We have changed it live a little bit now that we have recorded it. We do that sometimes. When you’re in a studio, there are so many ideas that arise that are good, and some that are bad. That intro that we recorded to the song was never an idea until me and Justin were zoning out making what sounds like Eastern-sounding music. I like to record everything in the studio—good or bad—and filter it out. The good you keep. There are happy mistakes. So we have changed it, the way that we play it now from the way it first began. The chorus is different, and the melody of it for me. Before, when I sang it, there were a lot more words in the chorus, and it was jumbled. It didn’t feel good lyrically. I rewrote the chorus in the studio.
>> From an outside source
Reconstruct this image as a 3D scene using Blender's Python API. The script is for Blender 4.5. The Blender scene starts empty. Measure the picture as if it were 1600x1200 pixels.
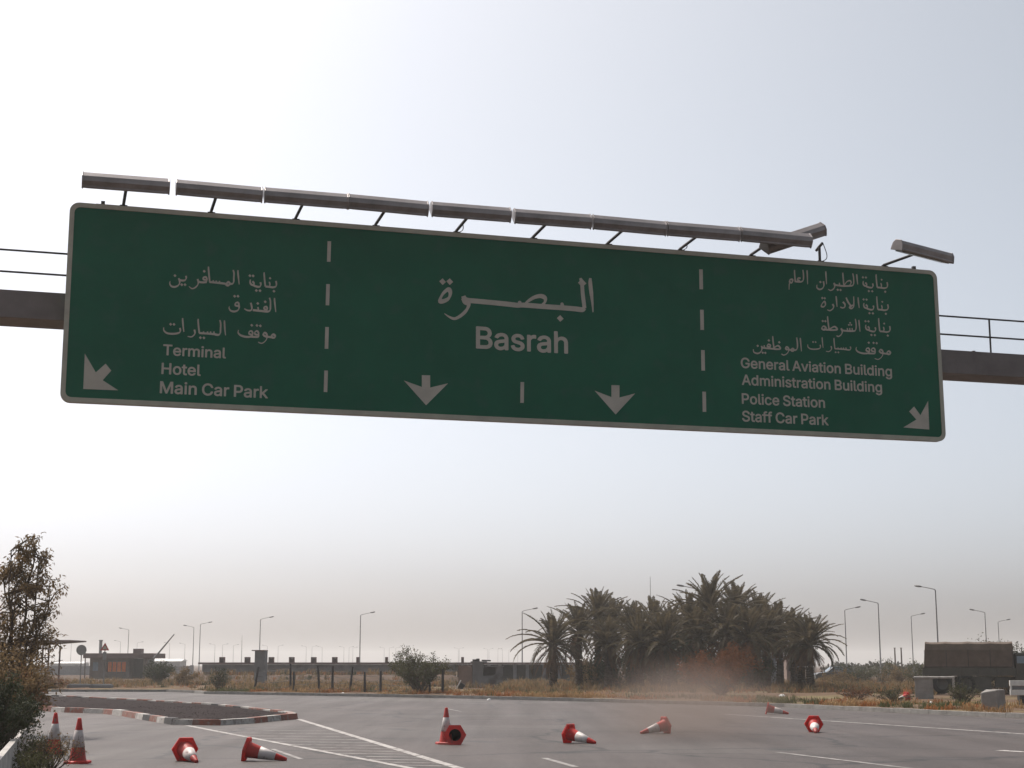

You recorded “Feels Like Right” for Hear Here with BJ Burton in Raleigh at Flying Tiger Sound. That’s a nice room and a nice space to work. Did having that luxury and that freedom help you develop things like that intro?

Definitely. Working with BJ Burton is really great. You’ll find that most people on the compilation will say that. I haven’t heard anyone complain. He’s definitely doing bigger things. He helped mix some of the first album. It was produced by Chester [Gwazda], who produced Dan Deacon’s latest album and Future Islands and a bunch of Baltimore bands. He lived in New Jersey then, and it was hard to get him back down. It was all through e-mail communication. I met BJ, and he came and helped mix. That’s when our relationship started.

Lonnie Walker plays Local 506 Tuesday, Aug. 11, at Local 506, at 10 p.m. Motor Skills open, Future Islands headline and Steph Russ DJs. Admission is $5. Lonnie Walker plays Berkeley Café Friday, Aug. 14, at 10 p.m. Javelin opens and Future Islands headline. Tickets are $6.